Ulrich argues that housekeeping can be a challenging, complex task requiring real skill and intelligence. How so?
At the beginning of the essay, Ulrich sets out the details of some of the daily chores that women in Colonial America performed each day. Unlike the electronic amenities and appliances available to women in modern times, the colonial era was not technologically advanced. As a result, apparently simple activities such as cooking and cleaning took up lots of time and energy. And contrary to common beliefs, these tasks required real skill and intelligence. For example, colonial housewives were experts who understood the “ticklish chemical processes which changed milk into cheese, meal into bread, malt into beer, and flesh into bacon.” (Ulrich, p.48) Further, “preparing the simplest of meals required both judgment and skill…The most basic of housewife’s skills was building and regulating fires – a task so fundamental thtat it must have appeared more as habit than craft. Summer and winter, day and night, she kept a few brands smoldering, ready to stir into flame as needed.” (Ulrich, p,47) Simple as these activities might sound, one becomes an expert in them through long and arduous training during their formative years. Often times, women use intuition and common sense to supplement the skills they leart from their mothers and aunts to carry out these complex and challenging household tasks.
Given that the colonial society was an agrarian society, the housewife’s domain extended “from the kitchen and its appendages, the cellars, pantries, brewhouses, mikhouses, washhouses, and butteries which appear in various combinations in household inventories, to the exterior of the house, where, even in the city, a melange of animal and vegetable life flourished among the straw, husks, clutter and muck”. (Ulrich, pg. 45) In order to handle all of these places on an everyday basis and single-handedly requires high skilfulness and presence of mind – both qualities women in colonial America possessed in abundance.

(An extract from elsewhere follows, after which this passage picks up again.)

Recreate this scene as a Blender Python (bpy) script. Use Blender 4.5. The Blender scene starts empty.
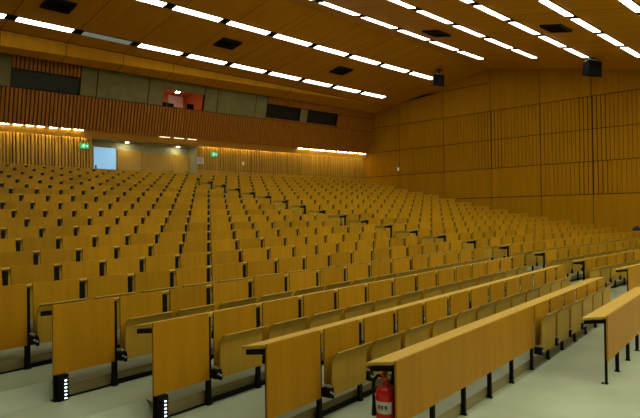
import bpy, math, random
from mathutils import Vector, Matrix
random.seed(7)
C = bpy.context.scene.collection
PI = math.pi

# ------------------------------------------------------------------ materials
def new_mat(name):
    m = bpy.data.materials.new(name); m.use_nodes = True
    nt = m.node_tree
    return m, nt, nt.nodes['Principled BSDF']

def plain(name, col, rough=.5, metal=0.0, spec=.5, noise=0.0, scale=8.0):
    m, nt, b = new_mat(name)
    b.inputs['Roughness'].default_value = rough
    b.inputs['Metallic'].default_value = metal
    b.inputs['Specular IOR Level'].default_value = spec
    if noise:
        tc = nt.nodes.new('ShaderNodeTexCoord')
        n = nt.nodes.new('ShaderNodeTexNoise'); n.inputs['Scale'].default_value = scale
        n.inputs['Detail'].default_value = 4
        r = nt.nodes.new('ShaderNodeMapRange')
        r.inputs['From Min'].default_value = .3; r.inputs['From Max'].default_value = .7
        r.inputs['To Min'].default_value = 1-noise; r.inputs['To Max'].default_value = 1+noise
        mx = nt.nodes.new('ShaderNodeMix'); mx.data_type = 'RGBA'; mx.blend_type = 'MULTIPLY'
        mx.inputs['Factor'].default_value = 1
        mx.inputs['A'].default_value = (*col, 1)
        nt.links.new(tc.outputs['Object'], n.inputs['Vector'])
        nt.links.new(n.outputs['Fac'], r.inputs['Value'])
        nt.links.new(r.outputs['Result'], mx.inputs['B'])
        nt.links.new(mx.outputs['Result'], b.inputs['Base Color'])
    else:
        b.inputs['Base Color'].default_value = (*col, 1)
    return m

def wood(name, col, rough=.42, grain=(14, 14, 1.2), amount=.22, rnd=.16, spec=.35, seams=None):
    """veneer: stretched noise along the grain, a little difference from sheet to sheet;
    seams = list of (axis, offset, pitch, half width) dark joint lines in object space"""
    m, nt, b = new_mat(name)
    N, L = nt.nodes, nt.links
    tc = N.new('ShaderNodeTexCoord'); mp = N.new('ShaderNodeMapping')
    mp.inputs['Scale'].default_value = grain
    oi = N.new('ShaderNodeObjectInfo')
    ad = N.new('ShaderNodeVectorMath'); ad.operation = 'ADD'
    sc = N.new('ShaderNodeVectorMath'); sc.operation = 'SCALE'; sc.inputs['Scale'].default_value = 23
    cb = N.new('ShaderNodeCombineXYZ')
    for k in 'XYZ': L.new(oi.outputs['Random'], cb.inputs[k])
    L.new(cb.outputs[0], sc.inputs[0])
    L.new(tc.outputs['Object'], mp.inputs['Vector'])
    L.new(mp.outputs[0], ad.inputs[0]); L.new(sc.outputs[0], ad.inputs[1])
    n = N.new('ShaderNodeTexNoise'); n.inputs['Scale'].default_value = 1; n.inputs['Detail'].default_value = 5
    L.new(ad.outputs[0], n.inputs['Vector'])
    r = N.new('ShaderNodeMapRange')
    r.inputs['From Min'].default_value = .3; r.inputs['From Max'].default_value = .7
    r.inputs['To Min'].default_value = 1-amount; r.inputs['To Max'].default_value = 1+amount*.6
    L.new(n.outputs['Fac'], r.inputs['Value'])
    r2 = N.new('ShaderNodeMapRange')
    r2.inputs['To Min'].default_value = 1-rnd; r2.inputs['To Max'].default_value = 1+rnd
    L.new(oi.outputs['Random'], r2.inputs['Value'])
    mu = N.new('ShaderNodeMath'); mu.operation = 'MULTIPLY'
    L.new(r.outputs[0], mu.inputs[0]); L.new(r2.outputs[0], mu.inputs[1])
    last = mu.outputs[0]
    if seams:
        sp = N.new('ShaderNodeSeparateXYZ'); L.new(tc.outputs['Object'], sp.inputs[0])
        for ax, off, pitch, hw in seams:
            a = N.new('ShaderNodeMath'); a.operation = 'SUBTRACT'; a.inputs[1].default_value = off
            L.new(sp.outputs[ax], a.inputs[0])
            p = N.new('ShaderNodeMath'); p.operation = 'PINGPONG'; p.inputs[1].default_value = pitch/2
            L.new(a.outputs[0], p.inputs[0])
            g = N.new('ShaderNodeMath'); g.operation = 'GREATER_THAN'; g.inputs[1].default_value = hw
            L.new(p.outputs[0], g.inputs[0])
            f = N.new('ShaderNodeMapRange'); f.inputs['To Min'].default_value = .25
            L.new(g.outputs[0], f.inputs['Value'])
            q = N.new('ShaderNodeMath'); q.operation = 'MULTIPLY'
            L.new(last, q.inputs[0]); L.new(f.outputs[0], q.inputs[1]); last = q.outputs[0]
    mx = N.new('ShaderNodeMix'); mx.data_type = 'RGBA'; mx.blend_type = 'MULTIPLY'
    mx.inputs['Factor'].default_value = 1; mx.inputs['A'].default_value = (*col, 1)
    L.new(last, mx.inputs['B']); L.new(mx.outputs['Result'], b.inputs['Base Color'])
    b.inputs['Roughness'].default_value = rough
    b.inputs['Specular IOR Level'].default_value = spec
    return m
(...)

How did colonial American women participate in economic activities that helped sustain their families, even if they did not have a job outside the home? In other words, what sort of things did they do?
The importance and complexity of women’s contributions were not acknowledged due to the subordinate status assigned them by society and also due to the fact that their activities were confined within household limits. Whereas men, by virtue of involving themselves in more conspicuous labor activity in the open farms were easily recognized as the breadwinners and providers for their families. While men were the obvious bread-winners for their families, the role of women in Colonial America has conventionally been under-rated and poorly acknowledged. And also, while government bureau statistics took into account the economic activity of men, it does not take into account indirect and subtle economic contributions made by women. But a glimpse into the latter’s daily routines gives an idea about the economic worth of household work. For example, preparing breakfast and lunch for the entire family is a productive economic contribution, in that it aids and enables the men of the family to go out to their farms and work. After early morning milking, the choice for breakfast “featured prepared foods or leftovers – toasted bread, cheese, and perhaps meat and turnips kept from the day before, any of this washed down with cider or beer in winter, with milk in summer. Only on special occassions would there be pie or doughnuts.” (Ulrich, p.52)
Also, the lady of the household carded wool or kneaded bread in other women’s kitchens. Other household activities would include washing and ironing of clothes, sewing shirts, pants, gowns and other garments for their husbands and children. In households with young, growing children, women would have an endless task of mending, altering and knitting clothes. As England was a naval empire at the time, many colonials were seafearers. During their long absenses from home, itis the lady of the house who would take charge of the shop owned by their husbands. In the case of Hannah Grafton, she managed a retain store offering “door locks, nails, hammers, gimlets, and other hardware as well as English cloth, pins, needles and thread”. But it is important to remember that “the lives of early American housewives were distinguished less by the tasks they performed than by forms of social organization which linked economic responsibilities to family responsibilities and which tied each woman’s household to the larger world of her village or town.” (Ulrich, p.53)
How did those economic activities vary between rural and urban women, and middleclass and poor women?
By comparing the lifestyles and household inventories of women such as Beatrice Plummer, Hannah Grafton and Magdalen Wear, we can come to understand the economic contributions made by women from different socio-economic backgrounds. While Plummer lived inthe frontier, Grafton lived in a farm; Wear though lived in an urban environment. In Colonial America, while the society was segregated into the propertied and unpropertied classes and disparities of wealth existed between the two divisions, the role of women was quite similar across the board. Beatrice Plummer’s marriage to land-owning farmer Francis Plummer (whose estate was worth 343 pounds) did not relieve her of everyday household duties. Similarly, Hannah Grafton, despite having married a mariner Joshua Grafton (whose estate was worth pounds 236) and who had connections with the ruling elite of New England, lived and raised a famly in a modest house. Magdalen Wear was the poorer of the three whose husband’s estate hardly added up to 90 pounds in value. The fact that Wear lived in a single-story cottage with an additional loft for extra space shows the level of relative poverty suffered by her. These three ladies might represent housewives from different economic classes. But a close inspection of their household responsibilities shows how their household duties and responsibilites were largely common and how much they contribute economically.